Find out more - study the implications - maybe God is addressing a needed area of change in your life.

5)  If the scriptures teach it, don’t try to live without it.


In A.D. 220, Tertullian, a well known church father, set down some guidelines for praying.  He said if you lifted your hands toward heaven when you prayed,  they did not need to be washed every time before prayer - since they were spiritually clean.  Tertullian also believed it was wrong to sit when conversing with God in prayer.  (Have you ever been to a church that practiced standing whenever you read the scripture?  Well Tertullian would have been offended that you stood to read the word of God, but didn’t stand when you prayed to God.) 

Likewise he strongly believed you should never kneel in prayer on Easter becuase that was a day of celebrating the risen Lord.

Another famous church father, Clement of Alexandria, also in the third century, believed you should pray with eyes open toward heaven.  (he’d have a real problem with “heads bowed and eyes closed”)

Other believer taught that prayer was most spiritual if you stretched out your arms horizontally in the cross position as you prayed, in order to mimic the curcified Christ. 

Do you kneel?  Fall prostrate?  Hands up - washed or unwashed?

The controversy on the posture of prayer raged for more than 100 years, until the Council of Nicea declared that congregational prayer in the church should be offered standing up.
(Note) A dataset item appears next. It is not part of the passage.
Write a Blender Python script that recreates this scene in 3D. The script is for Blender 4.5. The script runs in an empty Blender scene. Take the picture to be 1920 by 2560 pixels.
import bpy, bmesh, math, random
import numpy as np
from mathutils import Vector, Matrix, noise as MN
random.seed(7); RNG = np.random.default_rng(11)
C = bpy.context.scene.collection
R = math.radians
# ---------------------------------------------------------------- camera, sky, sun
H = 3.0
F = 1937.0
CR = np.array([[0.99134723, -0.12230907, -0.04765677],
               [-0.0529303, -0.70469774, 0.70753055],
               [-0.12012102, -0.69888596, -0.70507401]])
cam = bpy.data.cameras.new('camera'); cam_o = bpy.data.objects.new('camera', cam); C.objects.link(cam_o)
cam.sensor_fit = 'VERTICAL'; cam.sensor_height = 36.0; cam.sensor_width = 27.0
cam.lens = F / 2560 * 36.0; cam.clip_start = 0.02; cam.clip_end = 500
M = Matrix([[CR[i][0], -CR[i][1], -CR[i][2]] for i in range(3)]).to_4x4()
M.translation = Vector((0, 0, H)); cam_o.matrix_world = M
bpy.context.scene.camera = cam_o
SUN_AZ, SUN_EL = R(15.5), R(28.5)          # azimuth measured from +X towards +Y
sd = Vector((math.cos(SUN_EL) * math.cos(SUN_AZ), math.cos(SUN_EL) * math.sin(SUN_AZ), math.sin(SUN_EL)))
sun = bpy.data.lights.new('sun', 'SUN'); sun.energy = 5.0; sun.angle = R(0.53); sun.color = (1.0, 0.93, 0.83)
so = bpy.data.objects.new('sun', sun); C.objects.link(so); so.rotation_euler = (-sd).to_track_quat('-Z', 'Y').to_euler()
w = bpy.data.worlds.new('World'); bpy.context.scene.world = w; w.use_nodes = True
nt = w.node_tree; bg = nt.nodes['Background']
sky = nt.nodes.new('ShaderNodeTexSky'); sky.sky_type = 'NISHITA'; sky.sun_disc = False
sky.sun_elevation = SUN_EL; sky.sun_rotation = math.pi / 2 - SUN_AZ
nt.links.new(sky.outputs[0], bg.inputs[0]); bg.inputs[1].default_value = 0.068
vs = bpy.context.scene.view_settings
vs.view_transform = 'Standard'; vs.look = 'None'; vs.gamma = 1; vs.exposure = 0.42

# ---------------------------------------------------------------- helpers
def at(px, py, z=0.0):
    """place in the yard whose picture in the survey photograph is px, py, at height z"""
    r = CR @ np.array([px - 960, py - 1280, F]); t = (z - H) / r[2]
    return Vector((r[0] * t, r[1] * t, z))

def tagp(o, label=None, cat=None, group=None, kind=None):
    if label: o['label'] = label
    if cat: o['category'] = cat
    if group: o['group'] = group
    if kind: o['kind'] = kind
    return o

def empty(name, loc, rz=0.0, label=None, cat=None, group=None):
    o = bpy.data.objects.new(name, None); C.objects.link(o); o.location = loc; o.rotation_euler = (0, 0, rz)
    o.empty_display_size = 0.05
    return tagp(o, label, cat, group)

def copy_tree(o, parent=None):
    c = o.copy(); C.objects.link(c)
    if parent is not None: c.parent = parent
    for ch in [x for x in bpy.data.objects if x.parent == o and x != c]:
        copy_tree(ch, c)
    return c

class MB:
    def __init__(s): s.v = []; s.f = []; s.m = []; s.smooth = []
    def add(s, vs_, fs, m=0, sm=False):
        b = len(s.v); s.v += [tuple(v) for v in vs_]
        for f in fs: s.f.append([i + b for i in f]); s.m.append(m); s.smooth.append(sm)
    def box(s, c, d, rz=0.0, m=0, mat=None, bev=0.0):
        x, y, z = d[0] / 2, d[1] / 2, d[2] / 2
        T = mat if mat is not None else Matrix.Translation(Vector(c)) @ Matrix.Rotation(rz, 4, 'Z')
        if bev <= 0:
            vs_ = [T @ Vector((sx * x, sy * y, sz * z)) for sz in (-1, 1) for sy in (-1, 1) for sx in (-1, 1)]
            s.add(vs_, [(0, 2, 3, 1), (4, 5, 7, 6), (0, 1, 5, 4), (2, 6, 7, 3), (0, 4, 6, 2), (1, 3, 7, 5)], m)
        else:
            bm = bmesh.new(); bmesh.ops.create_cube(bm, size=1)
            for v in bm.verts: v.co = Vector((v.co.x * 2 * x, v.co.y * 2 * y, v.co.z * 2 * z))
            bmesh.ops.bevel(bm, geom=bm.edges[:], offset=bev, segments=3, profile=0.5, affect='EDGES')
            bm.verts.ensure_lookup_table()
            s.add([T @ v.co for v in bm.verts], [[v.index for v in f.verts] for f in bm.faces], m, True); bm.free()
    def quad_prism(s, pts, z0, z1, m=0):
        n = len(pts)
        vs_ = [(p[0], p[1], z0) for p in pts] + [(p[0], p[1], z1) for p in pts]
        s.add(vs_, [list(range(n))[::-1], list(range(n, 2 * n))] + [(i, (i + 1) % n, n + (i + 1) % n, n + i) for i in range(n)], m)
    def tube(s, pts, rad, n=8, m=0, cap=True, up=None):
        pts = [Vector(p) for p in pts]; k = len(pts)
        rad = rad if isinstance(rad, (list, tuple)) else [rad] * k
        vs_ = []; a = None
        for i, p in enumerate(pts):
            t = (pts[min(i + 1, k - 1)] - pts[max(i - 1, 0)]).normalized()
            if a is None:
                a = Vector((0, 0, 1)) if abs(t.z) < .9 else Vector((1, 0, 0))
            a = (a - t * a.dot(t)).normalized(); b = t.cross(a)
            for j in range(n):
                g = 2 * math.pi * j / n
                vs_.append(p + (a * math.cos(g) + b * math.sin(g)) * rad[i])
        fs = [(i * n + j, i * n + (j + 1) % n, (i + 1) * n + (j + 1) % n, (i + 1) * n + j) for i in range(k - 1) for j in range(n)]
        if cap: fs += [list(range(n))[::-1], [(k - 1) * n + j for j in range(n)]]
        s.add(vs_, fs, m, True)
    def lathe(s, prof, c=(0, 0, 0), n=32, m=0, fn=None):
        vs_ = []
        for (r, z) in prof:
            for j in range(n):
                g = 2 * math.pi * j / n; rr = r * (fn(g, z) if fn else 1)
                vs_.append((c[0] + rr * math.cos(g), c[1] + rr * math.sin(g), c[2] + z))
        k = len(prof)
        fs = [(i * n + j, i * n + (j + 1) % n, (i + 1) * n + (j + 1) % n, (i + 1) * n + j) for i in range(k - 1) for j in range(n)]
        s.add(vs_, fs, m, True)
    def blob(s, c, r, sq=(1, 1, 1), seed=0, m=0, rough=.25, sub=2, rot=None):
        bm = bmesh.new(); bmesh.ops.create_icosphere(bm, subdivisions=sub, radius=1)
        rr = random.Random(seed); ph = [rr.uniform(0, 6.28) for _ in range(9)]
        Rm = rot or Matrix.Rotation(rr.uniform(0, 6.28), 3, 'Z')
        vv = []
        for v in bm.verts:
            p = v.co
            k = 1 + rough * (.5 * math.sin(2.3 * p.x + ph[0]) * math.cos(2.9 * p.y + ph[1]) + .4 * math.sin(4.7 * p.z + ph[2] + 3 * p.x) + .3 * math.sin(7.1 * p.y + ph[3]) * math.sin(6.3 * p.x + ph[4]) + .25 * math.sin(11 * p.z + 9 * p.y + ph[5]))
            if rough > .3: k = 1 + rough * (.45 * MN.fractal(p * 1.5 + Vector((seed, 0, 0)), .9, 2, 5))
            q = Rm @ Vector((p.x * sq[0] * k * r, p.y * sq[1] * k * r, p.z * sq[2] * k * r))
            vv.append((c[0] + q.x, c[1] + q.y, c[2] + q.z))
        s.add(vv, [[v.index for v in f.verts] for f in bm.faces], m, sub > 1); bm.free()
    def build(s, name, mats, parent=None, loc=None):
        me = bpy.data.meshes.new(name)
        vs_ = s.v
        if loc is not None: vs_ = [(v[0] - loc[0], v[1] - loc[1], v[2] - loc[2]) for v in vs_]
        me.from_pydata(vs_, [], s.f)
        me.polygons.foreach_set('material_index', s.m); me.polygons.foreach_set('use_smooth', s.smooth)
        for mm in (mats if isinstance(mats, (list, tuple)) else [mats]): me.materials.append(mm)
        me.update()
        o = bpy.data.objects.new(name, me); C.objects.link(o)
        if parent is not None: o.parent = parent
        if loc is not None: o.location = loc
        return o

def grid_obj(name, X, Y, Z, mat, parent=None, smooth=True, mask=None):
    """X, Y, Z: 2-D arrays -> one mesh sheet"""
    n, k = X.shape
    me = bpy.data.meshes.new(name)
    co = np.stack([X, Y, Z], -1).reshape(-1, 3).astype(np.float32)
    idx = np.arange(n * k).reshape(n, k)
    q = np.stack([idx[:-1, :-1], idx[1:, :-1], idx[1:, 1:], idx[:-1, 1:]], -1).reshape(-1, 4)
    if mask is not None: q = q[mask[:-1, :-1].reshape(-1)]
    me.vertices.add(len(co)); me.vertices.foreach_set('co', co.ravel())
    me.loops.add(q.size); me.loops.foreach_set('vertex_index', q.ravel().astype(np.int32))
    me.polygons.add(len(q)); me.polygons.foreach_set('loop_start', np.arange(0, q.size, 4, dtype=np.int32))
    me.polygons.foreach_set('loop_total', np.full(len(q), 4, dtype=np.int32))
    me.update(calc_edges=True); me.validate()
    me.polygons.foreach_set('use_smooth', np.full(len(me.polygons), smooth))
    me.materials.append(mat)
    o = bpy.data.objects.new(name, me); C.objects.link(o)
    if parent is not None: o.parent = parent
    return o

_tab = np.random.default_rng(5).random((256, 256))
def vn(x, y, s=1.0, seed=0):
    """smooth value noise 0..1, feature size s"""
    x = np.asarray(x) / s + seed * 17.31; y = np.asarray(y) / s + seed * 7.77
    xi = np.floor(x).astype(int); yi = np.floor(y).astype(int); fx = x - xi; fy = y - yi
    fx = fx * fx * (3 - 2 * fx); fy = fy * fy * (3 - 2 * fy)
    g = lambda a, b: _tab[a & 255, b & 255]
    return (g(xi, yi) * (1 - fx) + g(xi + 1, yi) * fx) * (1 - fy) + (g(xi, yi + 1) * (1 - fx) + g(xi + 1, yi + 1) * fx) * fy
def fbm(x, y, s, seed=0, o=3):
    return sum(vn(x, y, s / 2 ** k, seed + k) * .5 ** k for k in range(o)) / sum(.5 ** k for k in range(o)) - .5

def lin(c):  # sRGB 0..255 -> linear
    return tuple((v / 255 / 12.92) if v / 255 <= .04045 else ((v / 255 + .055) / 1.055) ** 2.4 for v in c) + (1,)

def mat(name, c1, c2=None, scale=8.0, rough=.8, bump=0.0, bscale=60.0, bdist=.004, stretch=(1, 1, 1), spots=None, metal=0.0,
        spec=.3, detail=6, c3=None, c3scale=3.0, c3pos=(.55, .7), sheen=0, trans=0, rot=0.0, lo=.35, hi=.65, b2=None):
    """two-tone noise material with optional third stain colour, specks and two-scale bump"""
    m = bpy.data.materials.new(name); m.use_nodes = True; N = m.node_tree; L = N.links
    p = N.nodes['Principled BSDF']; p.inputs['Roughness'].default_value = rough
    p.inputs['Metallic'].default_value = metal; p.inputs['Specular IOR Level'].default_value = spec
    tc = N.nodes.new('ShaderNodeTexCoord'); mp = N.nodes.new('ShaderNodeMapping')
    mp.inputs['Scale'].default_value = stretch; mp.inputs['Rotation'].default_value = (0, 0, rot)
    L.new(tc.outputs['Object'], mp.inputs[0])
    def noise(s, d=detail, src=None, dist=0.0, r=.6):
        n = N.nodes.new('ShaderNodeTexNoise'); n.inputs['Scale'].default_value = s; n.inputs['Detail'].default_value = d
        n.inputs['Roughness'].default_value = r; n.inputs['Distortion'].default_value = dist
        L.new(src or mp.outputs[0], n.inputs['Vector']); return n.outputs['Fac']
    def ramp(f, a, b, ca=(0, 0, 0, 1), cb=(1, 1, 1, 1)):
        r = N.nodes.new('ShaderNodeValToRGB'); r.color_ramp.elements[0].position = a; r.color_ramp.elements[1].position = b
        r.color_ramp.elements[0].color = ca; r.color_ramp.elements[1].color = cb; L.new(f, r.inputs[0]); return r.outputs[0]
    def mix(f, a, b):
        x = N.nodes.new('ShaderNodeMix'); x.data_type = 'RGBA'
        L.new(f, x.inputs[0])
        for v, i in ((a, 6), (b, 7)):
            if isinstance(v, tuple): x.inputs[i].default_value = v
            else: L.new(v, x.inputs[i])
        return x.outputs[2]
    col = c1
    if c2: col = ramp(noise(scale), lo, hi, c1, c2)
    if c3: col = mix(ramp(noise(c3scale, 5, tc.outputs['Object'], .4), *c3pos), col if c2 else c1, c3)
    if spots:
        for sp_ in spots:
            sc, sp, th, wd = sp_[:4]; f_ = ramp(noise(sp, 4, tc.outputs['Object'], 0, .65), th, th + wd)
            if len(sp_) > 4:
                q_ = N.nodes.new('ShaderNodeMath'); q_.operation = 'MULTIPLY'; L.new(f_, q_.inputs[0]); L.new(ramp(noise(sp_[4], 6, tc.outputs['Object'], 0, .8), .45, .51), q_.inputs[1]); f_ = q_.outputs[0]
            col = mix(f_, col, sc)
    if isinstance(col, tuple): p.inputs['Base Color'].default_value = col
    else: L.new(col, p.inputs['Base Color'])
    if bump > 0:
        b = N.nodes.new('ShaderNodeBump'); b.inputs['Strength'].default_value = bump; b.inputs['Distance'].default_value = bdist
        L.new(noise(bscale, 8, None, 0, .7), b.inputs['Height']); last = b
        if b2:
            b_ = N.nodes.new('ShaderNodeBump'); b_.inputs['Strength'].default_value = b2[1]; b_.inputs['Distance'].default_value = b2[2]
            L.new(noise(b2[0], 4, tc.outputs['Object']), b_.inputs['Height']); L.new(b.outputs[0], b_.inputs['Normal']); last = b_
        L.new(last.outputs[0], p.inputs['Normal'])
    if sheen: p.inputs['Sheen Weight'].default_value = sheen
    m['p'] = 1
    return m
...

“Forsake colored clothing . . . remove everything in your wardrobe that is not white” (evidently taken from Revelation where the saints will be robed in white)  Stop sleeping on a soft pillow and taking warm baths (so far, I’m striking out, how about you?)  If you are sincere about following Christ, never shave your beard.  To shave is to attempt to improve on the work of Him who created us.  (written in the 2nd cent.)